Determine how many lines of this material contain "seed". Give only the number.

** start DATASET EXCERPT **

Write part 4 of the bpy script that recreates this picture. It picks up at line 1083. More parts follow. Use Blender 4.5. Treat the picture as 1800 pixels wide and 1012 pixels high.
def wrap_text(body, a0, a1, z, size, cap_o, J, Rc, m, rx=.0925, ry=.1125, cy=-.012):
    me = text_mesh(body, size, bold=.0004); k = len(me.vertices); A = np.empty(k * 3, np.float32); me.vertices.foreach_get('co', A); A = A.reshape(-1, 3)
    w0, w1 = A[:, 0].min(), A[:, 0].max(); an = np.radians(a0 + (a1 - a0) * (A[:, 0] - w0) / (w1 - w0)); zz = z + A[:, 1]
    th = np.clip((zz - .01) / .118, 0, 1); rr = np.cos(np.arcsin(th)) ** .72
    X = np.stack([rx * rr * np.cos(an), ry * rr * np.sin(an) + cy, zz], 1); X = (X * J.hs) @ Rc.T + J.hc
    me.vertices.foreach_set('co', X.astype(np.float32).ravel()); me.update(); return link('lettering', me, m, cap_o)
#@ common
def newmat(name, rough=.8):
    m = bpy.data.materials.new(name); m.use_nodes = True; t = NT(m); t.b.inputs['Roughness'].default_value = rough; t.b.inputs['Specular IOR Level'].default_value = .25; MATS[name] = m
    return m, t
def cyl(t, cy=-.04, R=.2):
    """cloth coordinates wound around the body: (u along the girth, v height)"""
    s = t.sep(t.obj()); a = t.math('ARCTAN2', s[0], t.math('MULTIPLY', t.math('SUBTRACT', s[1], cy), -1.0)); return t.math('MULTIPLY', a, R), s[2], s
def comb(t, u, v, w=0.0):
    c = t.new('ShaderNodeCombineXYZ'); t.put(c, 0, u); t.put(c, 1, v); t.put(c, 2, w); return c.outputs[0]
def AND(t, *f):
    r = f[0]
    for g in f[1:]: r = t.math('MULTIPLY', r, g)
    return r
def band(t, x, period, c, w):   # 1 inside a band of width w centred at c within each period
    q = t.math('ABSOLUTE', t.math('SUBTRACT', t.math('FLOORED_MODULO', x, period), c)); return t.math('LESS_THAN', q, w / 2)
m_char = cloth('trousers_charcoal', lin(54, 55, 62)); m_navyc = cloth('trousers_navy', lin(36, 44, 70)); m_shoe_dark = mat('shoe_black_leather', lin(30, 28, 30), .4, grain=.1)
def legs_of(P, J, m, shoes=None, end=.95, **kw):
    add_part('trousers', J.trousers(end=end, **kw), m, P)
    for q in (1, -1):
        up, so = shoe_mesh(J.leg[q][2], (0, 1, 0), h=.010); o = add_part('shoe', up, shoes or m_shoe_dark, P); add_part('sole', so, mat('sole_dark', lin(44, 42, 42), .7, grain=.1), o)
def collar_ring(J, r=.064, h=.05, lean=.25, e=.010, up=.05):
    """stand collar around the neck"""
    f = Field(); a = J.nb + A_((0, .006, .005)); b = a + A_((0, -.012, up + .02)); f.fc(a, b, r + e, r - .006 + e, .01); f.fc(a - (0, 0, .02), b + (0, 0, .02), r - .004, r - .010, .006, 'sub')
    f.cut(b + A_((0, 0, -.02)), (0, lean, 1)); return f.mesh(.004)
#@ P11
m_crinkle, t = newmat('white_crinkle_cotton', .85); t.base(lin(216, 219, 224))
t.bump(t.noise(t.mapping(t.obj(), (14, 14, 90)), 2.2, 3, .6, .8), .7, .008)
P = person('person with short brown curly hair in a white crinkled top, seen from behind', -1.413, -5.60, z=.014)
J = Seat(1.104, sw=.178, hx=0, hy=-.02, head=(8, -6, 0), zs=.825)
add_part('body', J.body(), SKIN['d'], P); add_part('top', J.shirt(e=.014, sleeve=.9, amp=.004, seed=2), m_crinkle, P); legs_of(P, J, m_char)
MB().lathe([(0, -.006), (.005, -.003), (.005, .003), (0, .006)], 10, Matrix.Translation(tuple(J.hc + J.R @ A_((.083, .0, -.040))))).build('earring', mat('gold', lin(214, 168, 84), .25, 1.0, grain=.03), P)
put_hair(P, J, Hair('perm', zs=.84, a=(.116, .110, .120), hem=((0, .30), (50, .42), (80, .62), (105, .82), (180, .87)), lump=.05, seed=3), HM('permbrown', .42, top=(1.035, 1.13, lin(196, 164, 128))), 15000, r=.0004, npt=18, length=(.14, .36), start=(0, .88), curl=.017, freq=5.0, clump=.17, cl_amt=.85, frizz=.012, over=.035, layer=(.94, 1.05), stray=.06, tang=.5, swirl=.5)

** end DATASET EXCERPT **

• [EXERCISE RESULT] 2